— Material provided —
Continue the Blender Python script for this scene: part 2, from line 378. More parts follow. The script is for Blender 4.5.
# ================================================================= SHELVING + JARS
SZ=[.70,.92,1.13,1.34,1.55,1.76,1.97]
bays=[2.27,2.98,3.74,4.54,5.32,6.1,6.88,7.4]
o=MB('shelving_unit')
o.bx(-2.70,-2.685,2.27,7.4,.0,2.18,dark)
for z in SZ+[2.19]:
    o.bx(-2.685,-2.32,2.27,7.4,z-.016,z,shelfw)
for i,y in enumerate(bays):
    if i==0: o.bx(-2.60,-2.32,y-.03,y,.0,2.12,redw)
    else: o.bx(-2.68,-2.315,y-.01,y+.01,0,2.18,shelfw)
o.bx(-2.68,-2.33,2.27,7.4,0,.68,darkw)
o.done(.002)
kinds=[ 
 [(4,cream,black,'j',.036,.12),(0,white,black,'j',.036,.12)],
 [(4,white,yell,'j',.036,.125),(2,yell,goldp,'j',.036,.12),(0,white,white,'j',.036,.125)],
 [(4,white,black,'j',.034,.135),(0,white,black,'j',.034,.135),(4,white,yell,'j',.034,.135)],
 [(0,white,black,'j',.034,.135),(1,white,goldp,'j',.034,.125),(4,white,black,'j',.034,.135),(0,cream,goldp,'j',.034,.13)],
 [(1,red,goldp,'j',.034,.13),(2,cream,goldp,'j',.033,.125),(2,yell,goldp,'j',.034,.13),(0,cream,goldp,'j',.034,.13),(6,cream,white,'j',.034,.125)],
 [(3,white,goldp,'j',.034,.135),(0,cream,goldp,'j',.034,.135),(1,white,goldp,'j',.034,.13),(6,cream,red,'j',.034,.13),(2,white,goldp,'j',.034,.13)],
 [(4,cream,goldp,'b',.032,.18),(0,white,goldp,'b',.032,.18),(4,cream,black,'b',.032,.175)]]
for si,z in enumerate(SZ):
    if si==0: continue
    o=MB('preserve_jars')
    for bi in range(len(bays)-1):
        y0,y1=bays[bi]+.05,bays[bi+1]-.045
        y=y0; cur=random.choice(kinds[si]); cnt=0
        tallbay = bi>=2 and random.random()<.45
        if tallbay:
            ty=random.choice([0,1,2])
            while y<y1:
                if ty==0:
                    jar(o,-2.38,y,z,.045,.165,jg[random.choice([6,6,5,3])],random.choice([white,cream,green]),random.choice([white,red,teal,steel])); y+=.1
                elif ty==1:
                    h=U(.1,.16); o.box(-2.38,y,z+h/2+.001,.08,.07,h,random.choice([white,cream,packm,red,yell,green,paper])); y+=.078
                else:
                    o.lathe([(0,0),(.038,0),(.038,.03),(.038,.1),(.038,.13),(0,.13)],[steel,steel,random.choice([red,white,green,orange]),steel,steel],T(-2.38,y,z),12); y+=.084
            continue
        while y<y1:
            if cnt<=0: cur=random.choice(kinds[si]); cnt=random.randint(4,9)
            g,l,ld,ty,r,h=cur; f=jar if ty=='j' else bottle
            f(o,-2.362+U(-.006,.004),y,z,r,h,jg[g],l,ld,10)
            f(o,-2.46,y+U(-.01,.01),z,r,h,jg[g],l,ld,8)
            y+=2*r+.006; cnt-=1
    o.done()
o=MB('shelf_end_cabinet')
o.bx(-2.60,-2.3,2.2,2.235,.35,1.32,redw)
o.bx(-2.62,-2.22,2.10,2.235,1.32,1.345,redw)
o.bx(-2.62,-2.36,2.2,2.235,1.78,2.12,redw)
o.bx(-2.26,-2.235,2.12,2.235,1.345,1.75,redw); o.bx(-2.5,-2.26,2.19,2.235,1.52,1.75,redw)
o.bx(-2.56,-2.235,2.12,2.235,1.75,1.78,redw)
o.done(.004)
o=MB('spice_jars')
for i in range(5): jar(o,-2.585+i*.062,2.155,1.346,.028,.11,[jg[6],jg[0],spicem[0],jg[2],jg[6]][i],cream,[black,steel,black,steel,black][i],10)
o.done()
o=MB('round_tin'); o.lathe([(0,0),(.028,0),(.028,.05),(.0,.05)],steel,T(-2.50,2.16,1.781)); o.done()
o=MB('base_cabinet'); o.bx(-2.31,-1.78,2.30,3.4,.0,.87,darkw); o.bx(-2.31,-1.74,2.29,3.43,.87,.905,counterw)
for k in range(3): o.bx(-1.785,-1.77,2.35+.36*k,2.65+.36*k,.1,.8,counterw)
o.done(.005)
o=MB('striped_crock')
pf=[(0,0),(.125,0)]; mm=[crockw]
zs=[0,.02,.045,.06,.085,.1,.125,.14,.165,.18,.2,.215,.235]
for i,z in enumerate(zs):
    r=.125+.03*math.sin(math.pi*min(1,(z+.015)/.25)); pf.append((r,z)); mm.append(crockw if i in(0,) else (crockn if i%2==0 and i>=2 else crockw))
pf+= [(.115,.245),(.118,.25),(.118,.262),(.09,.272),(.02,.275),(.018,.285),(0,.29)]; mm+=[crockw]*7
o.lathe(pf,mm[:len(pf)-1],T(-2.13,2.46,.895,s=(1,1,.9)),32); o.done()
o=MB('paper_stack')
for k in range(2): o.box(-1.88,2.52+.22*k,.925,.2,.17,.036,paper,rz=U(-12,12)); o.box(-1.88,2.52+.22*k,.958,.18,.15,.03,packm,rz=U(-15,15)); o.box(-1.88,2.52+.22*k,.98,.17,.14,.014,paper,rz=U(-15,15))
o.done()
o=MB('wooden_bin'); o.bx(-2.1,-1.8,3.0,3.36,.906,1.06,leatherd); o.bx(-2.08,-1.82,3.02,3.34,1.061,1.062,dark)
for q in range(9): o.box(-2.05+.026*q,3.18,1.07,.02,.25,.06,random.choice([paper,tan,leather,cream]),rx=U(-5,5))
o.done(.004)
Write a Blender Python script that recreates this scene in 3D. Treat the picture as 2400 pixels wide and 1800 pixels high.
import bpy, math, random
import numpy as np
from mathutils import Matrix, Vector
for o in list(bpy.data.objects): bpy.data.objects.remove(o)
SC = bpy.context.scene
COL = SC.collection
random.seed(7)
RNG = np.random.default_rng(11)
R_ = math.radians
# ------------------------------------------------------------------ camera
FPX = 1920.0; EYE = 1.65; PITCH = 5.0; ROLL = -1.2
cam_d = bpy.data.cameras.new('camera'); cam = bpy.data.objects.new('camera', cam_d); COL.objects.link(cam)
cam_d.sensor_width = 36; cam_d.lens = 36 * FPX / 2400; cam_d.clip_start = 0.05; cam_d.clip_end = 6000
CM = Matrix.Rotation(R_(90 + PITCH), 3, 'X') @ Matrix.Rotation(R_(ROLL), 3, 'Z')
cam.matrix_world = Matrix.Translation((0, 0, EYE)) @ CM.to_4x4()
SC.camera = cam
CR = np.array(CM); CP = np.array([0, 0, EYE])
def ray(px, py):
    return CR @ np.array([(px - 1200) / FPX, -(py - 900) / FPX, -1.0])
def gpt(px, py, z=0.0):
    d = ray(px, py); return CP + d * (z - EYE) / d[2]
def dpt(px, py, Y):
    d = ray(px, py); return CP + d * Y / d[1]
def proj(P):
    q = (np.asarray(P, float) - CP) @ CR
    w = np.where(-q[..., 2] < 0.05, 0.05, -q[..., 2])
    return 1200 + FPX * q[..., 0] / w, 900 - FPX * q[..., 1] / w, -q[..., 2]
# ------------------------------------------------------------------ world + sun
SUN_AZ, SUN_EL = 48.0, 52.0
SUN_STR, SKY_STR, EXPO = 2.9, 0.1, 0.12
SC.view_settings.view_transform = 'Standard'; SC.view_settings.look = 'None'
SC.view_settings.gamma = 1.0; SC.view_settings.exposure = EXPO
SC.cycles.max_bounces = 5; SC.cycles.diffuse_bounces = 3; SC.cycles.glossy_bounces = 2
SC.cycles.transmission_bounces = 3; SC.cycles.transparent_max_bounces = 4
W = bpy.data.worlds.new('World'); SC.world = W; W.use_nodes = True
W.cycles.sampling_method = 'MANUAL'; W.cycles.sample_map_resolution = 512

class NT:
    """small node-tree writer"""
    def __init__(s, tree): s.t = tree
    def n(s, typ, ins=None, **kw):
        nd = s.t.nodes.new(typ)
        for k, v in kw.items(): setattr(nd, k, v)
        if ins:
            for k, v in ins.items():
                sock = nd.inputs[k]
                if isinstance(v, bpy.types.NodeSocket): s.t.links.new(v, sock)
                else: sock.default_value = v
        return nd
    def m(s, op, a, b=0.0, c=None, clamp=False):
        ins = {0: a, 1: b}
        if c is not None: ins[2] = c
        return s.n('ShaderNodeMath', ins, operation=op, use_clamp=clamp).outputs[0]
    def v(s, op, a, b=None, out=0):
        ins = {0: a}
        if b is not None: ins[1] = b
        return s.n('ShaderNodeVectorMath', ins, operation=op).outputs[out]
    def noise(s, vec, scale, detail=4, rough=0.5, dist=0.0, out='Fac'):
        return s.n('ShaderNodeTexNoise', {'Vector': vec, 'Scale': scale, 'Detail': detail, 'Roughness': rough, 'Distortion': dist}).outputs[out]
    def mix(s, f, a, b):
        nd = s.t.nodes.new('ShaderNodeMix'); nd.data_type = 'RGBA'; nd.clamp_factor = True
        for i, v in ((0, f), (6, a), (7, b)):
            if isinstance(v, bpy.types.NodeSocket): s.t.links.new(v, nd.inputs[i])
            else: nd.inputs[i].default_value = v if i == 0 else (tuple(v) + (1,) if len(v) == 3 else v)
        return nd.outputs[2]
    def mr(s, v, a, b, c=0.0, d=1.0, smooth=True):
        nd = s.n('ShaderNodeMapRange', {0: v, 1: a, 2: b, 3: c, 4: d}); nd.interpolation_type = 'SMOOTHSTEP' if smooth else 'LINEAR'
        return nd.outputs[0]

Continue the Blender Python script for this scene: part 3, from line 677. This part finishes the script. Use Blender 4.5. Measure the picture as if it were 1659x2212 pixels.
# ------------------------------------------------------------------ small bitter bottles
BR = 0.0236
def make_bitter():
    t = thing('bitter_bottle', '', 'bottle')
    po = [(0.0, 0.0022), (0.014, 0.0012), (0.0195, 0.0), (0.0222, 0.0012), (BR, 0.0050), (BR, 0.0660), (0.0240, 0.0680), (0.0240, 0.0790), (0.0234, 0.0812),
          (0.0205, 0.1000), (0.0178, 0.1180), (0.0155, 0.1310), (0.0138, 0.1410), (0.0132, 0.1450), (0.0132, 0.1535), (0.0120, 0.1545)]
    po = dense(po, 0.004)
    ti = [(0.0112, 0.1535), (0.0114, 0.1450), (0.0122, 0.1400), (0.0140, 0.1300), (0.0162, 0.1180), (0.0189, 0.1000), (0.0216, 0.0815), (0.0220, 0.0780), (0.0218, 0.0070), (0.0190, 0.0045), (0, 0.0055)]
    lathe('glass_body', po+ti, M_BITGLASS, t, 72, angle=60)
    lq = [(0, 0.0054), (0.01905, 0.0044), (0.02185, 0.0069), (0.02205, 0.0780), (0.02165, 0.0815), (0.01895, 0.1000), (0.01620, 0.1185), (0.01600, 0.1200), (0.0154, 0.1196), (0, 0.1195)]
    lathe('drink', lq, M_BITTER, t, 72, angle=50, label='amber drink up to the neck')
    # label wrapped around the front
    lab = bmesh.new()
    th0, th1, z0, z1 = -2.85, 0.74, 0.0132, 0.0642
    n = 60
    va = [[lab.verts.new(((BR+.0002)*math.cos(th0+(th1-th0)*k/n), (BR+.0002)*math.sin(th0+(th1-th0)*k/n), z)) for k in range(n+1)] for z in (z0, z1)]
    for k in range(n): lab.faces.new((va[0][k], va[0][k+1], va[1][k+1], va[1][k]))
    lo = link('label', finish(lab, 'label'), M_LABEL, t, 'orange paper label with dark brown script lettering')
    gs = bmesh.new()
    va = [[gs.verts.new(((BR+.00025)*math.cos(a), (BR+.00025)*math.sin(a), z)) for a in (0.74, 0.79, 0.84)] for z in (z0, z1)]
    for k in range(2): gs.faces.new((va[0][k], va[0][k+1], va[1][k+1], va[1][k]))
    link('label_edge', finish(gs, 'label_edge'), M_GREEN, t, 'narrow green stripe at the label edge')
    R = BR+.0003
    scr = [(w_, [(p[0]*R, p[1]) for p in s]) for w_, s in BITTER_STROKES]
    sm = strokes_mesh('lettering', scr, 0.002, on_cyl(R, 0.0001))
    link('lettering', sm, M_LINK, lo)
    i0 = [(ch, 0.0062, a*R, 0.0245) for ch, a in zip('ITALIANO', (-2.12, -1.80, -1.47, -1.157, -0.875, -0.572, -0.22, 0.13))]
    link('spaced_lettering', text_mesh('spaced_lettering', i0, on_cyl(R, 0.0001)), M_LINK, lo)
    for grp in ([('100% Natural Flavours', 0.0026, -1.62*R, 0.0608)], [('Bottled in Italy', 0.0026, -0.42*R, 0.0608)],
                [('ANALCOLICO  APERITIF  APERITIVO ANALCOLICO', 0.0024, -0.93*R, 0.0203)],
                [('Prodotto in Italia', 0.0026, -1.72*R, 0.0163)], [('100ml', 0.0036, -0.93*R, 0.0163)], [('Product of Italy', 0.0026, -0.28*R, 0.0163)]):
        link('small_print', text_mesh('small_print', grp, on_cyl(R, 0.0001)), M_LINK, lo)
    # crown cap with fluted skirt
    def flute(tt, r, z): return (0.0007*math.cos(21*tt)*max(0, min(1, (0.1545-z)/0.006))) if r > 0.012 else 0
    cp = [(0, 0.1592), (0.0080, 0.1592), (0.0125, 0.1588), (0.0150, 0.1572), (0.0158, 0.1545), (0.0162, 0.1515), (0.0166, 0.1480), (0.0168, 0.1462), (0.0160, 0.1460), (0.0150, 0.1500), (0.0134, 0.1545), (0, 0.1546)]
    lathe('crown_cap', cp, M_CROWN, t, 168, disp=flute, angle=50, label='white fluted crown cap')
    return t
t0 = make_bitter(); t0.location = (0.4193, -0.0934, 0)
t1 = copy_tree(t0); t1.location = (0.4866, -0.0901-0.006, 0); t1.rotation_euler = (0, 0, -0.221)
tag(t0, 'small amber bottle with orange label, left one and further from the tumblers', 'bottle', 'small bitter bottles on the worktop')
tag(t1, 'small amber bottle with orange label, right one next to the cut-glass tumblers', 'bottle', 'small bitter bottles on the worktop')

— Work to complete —
Quote verbatim the opening lines of the listing above, ending with the line where "o=MB('shelving_unit')" appears; include both endpoints and nothing more.

— Output of the exercise —
Continue the Blender Python script for this scene: part 2, from line 378. More parts follow. The script is for Blender 4.5.
# ================================================================= SHELVING + JARS
SZ=[.70,.92,1.13,1.34,1.55,1.76,1.97]
bays=[2.27,2.98,3.74,4.54,5.32,6.1,6.88,7.4]
o=MB('shelving_unit')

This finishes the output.